The Affordable Mail Alliance (AMA) has called on the Postal Regulatory Commission to dismiss the Postal Service’s rate hike proposal filed on July 6, 2010. AMA’s motion argues that the rate hike violates the cost controls Congress put into law to protect consumers and that the Postal Service needs to cut costs and modernize rather than raise rates an average of ten times the rate of inflation. Given the potential precedent-setting nature of the exigency rate case, Printing Industries of America has joined with the AMA to block this rate increase.
“Allowing the Postal Service to raise prices above the Consumer Price Index in this case would nullify the single most important safeguard for mailers and the public in the Postal Accountability and Enhancement Act of 2006 (PAEA),” AMA argues in its motion. Senator Susan Collins (R-ME), an author of the 2006 law, has already said the proposed increases do not qualify for an exception under the standards established by Congress.
The PAEA limits the average postal rate hike to inflation as measured by the Consumer Price Index (CPI). There is an exception to the CPI cap only for “exigent circumstances” when the Postal Service could not continue operating without overall price increases above the CPI. But this exception is intended only for “extraordinary or exceptional circumstances” that would leave the Postal Service short of funds to provide necessary services despite “the best practices of honest, efficient, and economical management.” The AMA argues that the Postal Service has not met that test, pointing out:
Economic downturns are a part of life.

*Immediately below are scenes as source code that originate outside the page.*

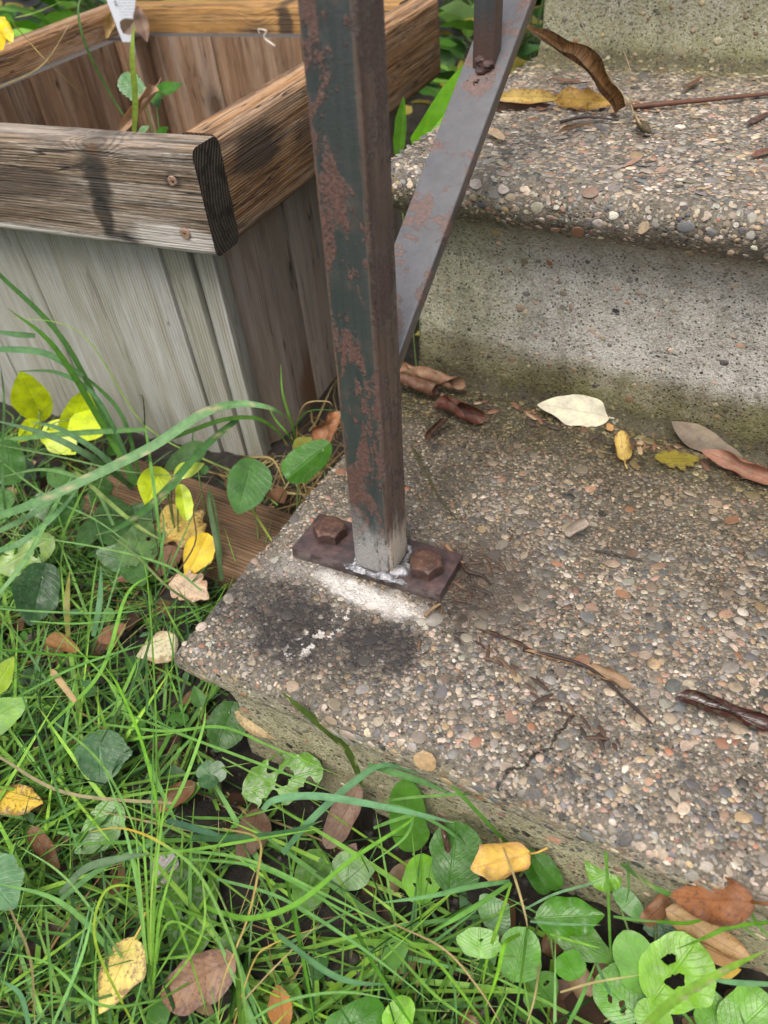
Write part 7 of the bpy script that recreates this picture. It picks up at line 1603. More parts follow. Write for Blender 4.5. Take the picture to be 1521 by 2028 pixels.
TUBES = [
    ('twig', [(0.1832, 0.0744, 0.003), (0.2062, 0.0763, 0.004), (0.2202, 0.0751, 0.004), (0.2339, 0.0679, 0.004), (0.2459, 0.0611, 0.003), (0.2564, 0.0547, 0.003)], 0.00106, (0.045, 0.028, 0.022), 'thin dark twig lying across the lowest tread'),
    ('twig', [(0.1132, 0.1342, 0.004), (0.1213, 0.1276, 0.004), (0.1291, 0.1232, 0.004)], 0.00142, (0.35, 0.2, 0.1), 'short orange twig behind the right bolt'),
    ('twig', [(0.1286, 0.122, 0.004), (0.1345, 0.1178, 0.004), (0.1429, 0.1188, 0.003), (0.15, 0.1144, 0.003)], 0.00123, (0.05, 0.03, 0.02), 'dark crooked twig just right of the base plate'),
    ('twig', [(0.1244, 0.0746, 0.004), (0.126, 0.0812, 0.004), (0.1288, 0.0867, 0.004)], 0.00117, (0.34, 0.22, 0.12), 'pale stub of twig at the front right corner of the base plate'),
    ('twig', [(0.1995, 0.1665, 0.003), (0.2136, 0.1686, 0.003), (0.228, 0.1688, 0.003)], 0.00078, (0.06, 0.045, 0.035), 'fine dark straw right of the base plate'),
    ('moss_stem', [(0.0492, 0.2224, 0.004), (0.071, 0.196, 0.008), (0.0917, 0.1741, 0.006), (0.1096, 0.1612, 0.003)], 0.00088, (0.09, 0.085, 0.03), 'thin mossy stem lying just right of the post'),
    ('twig', [(0.1289, 0.4662, 0.181), (0.1566, 0.4762, 0.183), (0.1866, 0.4956, 0.183), (0.2283, 0.5333, 0.181)], 0.00213, (0.16, 0.075, 0.05), 'long reddish stem lying on the middle tread'),
    ('twig', [(0.0892, 0.4126, 0.181), (0.1042, 0.4264, 0.182), (0.128, 0.428, 0.181)], 0.00112, (0.05, 0.035, 0.035), 'dark wiry twig on the middle tread'),
    ('dry_weed', [(0.1509, 0.4058, 0.18), (0.146, 0.3995, 0.19), (0.124, 0.4558, 0.1907), (0.1003, 0.4536, 0.2168), (0.0755, 0.4607, 0.2531)], 0.00073, (0.42, 0.34, 0.2), 'withered weed stem rising from the middle tread'),
    ('dry_weed', [(0.1488, 0.4104, 0.18), (0.141, 0.4118, 0.19), (0.1278, 0.4542, 0.1946), (0.1258, 0.4578, 0.2071), (0.1178, 0.4647, 0.2186)], 0.00055, (0.4, 0.32, 0.2), 'short withered weed stem beside the taller one'),
    ('root_ball', [(0.142, 0.4247, 0.182), (0.1508, 0.4029, 0.184), (0.1563, 0.3994, 0.182)], 0.00266, (0.12, 0.095, 0.05), 'dried root clump at the foot of the withered weed'),
    ('fibre', [(-0.3048, 0.6464, 0.1775), (-0.317, 0.6456, 0.1857), (-0.313, 0.6454, 0.1922), (-0.3231, 0.645, 0.194), (-0.3226, 0.6452, 0.19)], 0.00113, (0.75, 0.7, 0.62), 'white hooked fibre hanging on the back rail of the planter'),
    ('twig', [(0.3173, 0.0097, -0.045), (0.325, 0.0105, -0.04), (0.3331, 0.0147, -0.04)], 0.00106, (0.1, 0.085, 0.085), 'grey twig end poking over the step foot at the right edge'),
]

# ---------------------------------------------------------------- leaves and blades
def leaf_material(name, gloss, translucent, vein_amt, spot=False, holes=False):
    t = NT(name)
    oi = t.n('ObjectInfo')
    base = oi.outputs['Color']
    uv = t.uv()
    u, v, _ = t.sep(uv)
    P = t.obj()
    off = t.vmath('ADD', P, t.comb(t.math('MULTIPLY', oi.outputs['Random'], 5.0), 0.0, 0.0))
    n1 = t.noise(off, 85, 5, 0.6)
    n2 = t.noise(off, 420, 4, 0.65)
    av = t.math('ABSOLUTE', v)
    mid = t.step(av, 0.02, 0.07, 1.0, 0.0)
    sv = t.math('SUBTRACT', t.math('MULTIPLY', u, 9.0), t.math('MULTIPLY', av, 3.2))
    sv = t.math('ADD', sv, t.math('MULTIPLY', n1, 0.7))
    fr_ = t.math('ABSOLUTE', t.math('SUBTRACT', t.math('FRACT', sv), 0.5))
    side = t.math('MULTIPLY', t.step(fr_, 0.0, 0.10, 1.0, 0.0), 0.75)
    net = t.math('MULTIPLY', t.step(t.n('TexVoronoi', {'feature': 'DISTANCE_TO_EDGE'}, Vector=off, Scale=420).outputs['Distance'], 0.02, 0.12, 1.0, 0.0), 0.35)
    vein = t.math('MAXIMUM', t.math('MAXIMUM', mid, side), net)
    c = t.mix(1.0, base, t.ramp(n1, [(0.25, (0.62, 0.62, 0.62)), (0.5, (1, 1, 1)), (0.75, (1.32, 1.28, 1.1))]), 'MULTIPLY')
    if vein_amt > 0:
        c = t.mix(t.math('MULTIPLY', vein, vein_amt), c, t.mix(1.0, base, (1.7, 1.6, 1.9), 'MULTIPLY'))
    else:
        c = t.mix(t.math('MULTIPLY', vein, -vein_amt), c, t.mix(1.0, base, (0.42, 0.36, 0.34), 'MULTIPLY'))
    sp_ = t.n('Attribute', {'attribute_type': 'OBJECT', 'attribute_name': 'tint2'}).outputs['Color']
    sa_ = t.n('Attribute', {'attribute_type': 'OBJECT', 'attribute_name': 'spots'}).outputs['Fac']
    if spot:
        m = t.math('MULTIPLY', t.step(t.math('ADD', n2, t.math('MULTIPLY', t.math('MULTIPLY', av, av), 0.16)), 0.56, 0.66), 0.85)
        m2 = t.math('MULTIPLY', t.step(t.math('ADD', n1, t.math('MULTIPLY', t.math('POWER', av, 4.0), 0.22)), 0.60, 0.74), 0.8)
        c = t.mix(t.math('MAXIMUM', m, m2), c, sp_)
    else:
        m = t.math('MULTIPLY', t.step(t.noise(off, 260, 3, 0.6), 0.50, 0.60), sa_)
        c = t.mix(m, c, (0.20, 0.27, 0.16))
        m3 = t.math('MULTIPLY', t.step(n2, 0.62, 0.72), t.math('MULTIPLY', sa_, 0.8))
        c = t.mix(m3, c, (0.04, 0.055, 0.02))
    h = t.math('SUBTRACT', t.math('MULTIPLY', n1, 0.8), t.math('MULTIPLY', t.math('MAXIMUM', mid, t.math('MULTIPLY', side, 0.5)), 0.35))
    nrm = t.bump(t.math('ADD', h, t.math('MULTIPLY', n2, 0.3)), 0.55, 0.0012)
    b = t.bsdf(c, gloss, nrm, spec=0.45)
    tr = t.n('BsdfTranslucent', None, Color=t.mix(1.0, c, (1.1, 1.05, 0.6), 'MULTIPLY')).outputs[0]
    ms = t.n('MixShader', None, _0=translucent, _1=b, _2=tr).outputs[0]
    return t.done(ms)


M_LEAF = leaf_material('green_leaf', 0.30, 0.26, 0.08)
M_DRY = leaf_material('dry_leaf', 0.62, 0.16, -0.35)
M_SPOT = leaf_material('spotted_leaf', 0.50, 0.18, -0.30, spot=True)
M_WET = leaf_material('wet_leaf', 0.16, 0.05, -0.2)
LEAF_MATS = {'leaf': M_LEAF, 'dry': M_DRY, 'spot': M_SPOT, 'wet': M_WET}


def blade_material():
    t = NT('grass_blade')
    c = t.n('Attribute', {'attribute_name': 'tint'}).outputs['Color']
    u, v, _ = t.sep(t.uv())
    P = t.pos()
    n = t.noise(P, 160, 4, 0.6)
    n2 = t.noise(P, 620, 3, 0.6)
    c = t.mix(1.0, c, t.ramp(n, [(0.3, (0.72, 0.74, 0.7)), (0.5, (1, 1, 1)), (0.75, (1.25, 1.2, 1.1))]), 'MULTIPLY')
    line = t.math('FRACT', t.math('MULTIPLY', v, 4.0))
    c = t.mix(t.math('MULTIPLY', t.step(line, 0.35, 0.5), 0.30), c, t.mix(1.0, c, (0.6, 0.65, 0.6), 'MULTIPLY'))
    c = t.mix(t.math('MULTIPLY', t.step(n2, 0.66, 0.74), 0.35), c, (0.05, 0.07, 0.03))
    b = t.bsdf(c, 0.48, t.bump(t.math('ADD', line, n2), 0.5, 0.0006), spec=0.32)
    tr = t.n('BsdfTranslucent', None, Color=t.mix(1.0, c, (1.15, 1.1, 0.6), 'MULTIPLY')).outputs[0]
    return t.done(t.n('MixShader', None, _0=0.30, _1=b, _2=tr).outputs[0])


M_BLADE = blade_material()


def half_width(shape, s):
    if shape == 'lance':
        return np.sin(np.pi * np.clip(s, 0, 1) ** 0.85) ** 0.9
    if shape == 'strap':
        return np.clip(s / 0.04, 0, 1) ** 0.5 * (1 - np.clip((s - 0.35) / 0.65, 0, 1) ** 2.2) * (0.72 + 0.28 * np.clip(s / 0.4, 0, 1)) + 0.002
    if shape == 'oblong':
        return (np.clip(1 - (2 * np.clip(s, 0, 1) - 1) ** 4, 0, 1)) ** 0.62 * (0.82 + 0.18 * np.sin(np.pi * s))
    if shape in ('round', 'scallop'):
        return np.sqrt(np.clip(1 - (2 * np.clip(s, 0, 1) - 1.0) ** 2, 0, 1)) ** 0.85
    if shape == 'cordate':
        return np.clip(np.sin(np.pi * np.clip(s, 0, 1) ** 0.62), 0, 1) ** 0.72
    if shape == 'oak':
        w = np.sin(np.pi * np.clip(s, 0, 1) ** 0.8) ** 0.8
        return w * (1 + 0.16 * np.sin(s * 26 + 0.8) * (s > 0.1))
    return np.sin(np.pi * np.clip(s, 0, 1) ** 0.74) ** 0.86          # ovate


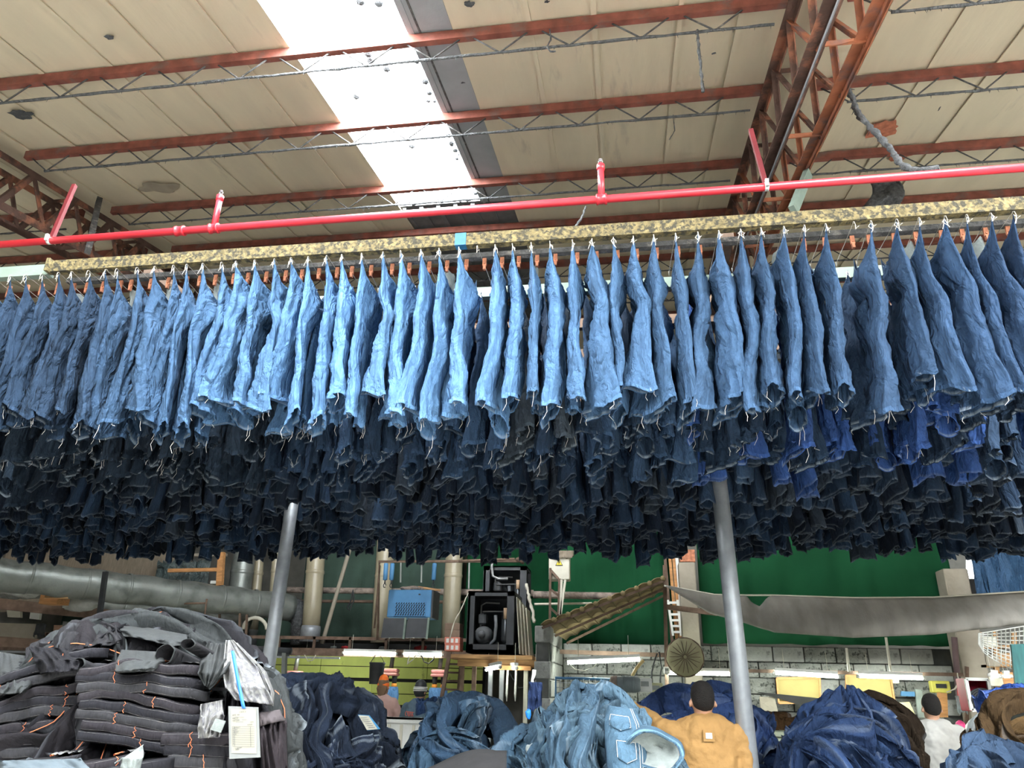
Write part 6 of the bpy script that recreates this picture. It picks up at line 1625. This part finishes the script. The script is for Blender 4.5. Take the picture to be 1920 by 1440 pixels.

The ups and downs of economic cycles, like changes in the weather, are not “extraordinary” or “exceptional” circumstances.
The trend toward Internet communications and away from mail has been taking place over the past fifteen years, giving the USPS years to prepare for the decline in volume. It hasn’t.
While the recession, which began in December 2007, caused sharp declines in volume and revenue, competitors of USPS, such as FedEx and UPS, had comparable or even greater declines. Those and other well-run firms, made the necessary and painful cuts in operating costs and capacity to increase productivity. The USPS did not and its productivity has fallen.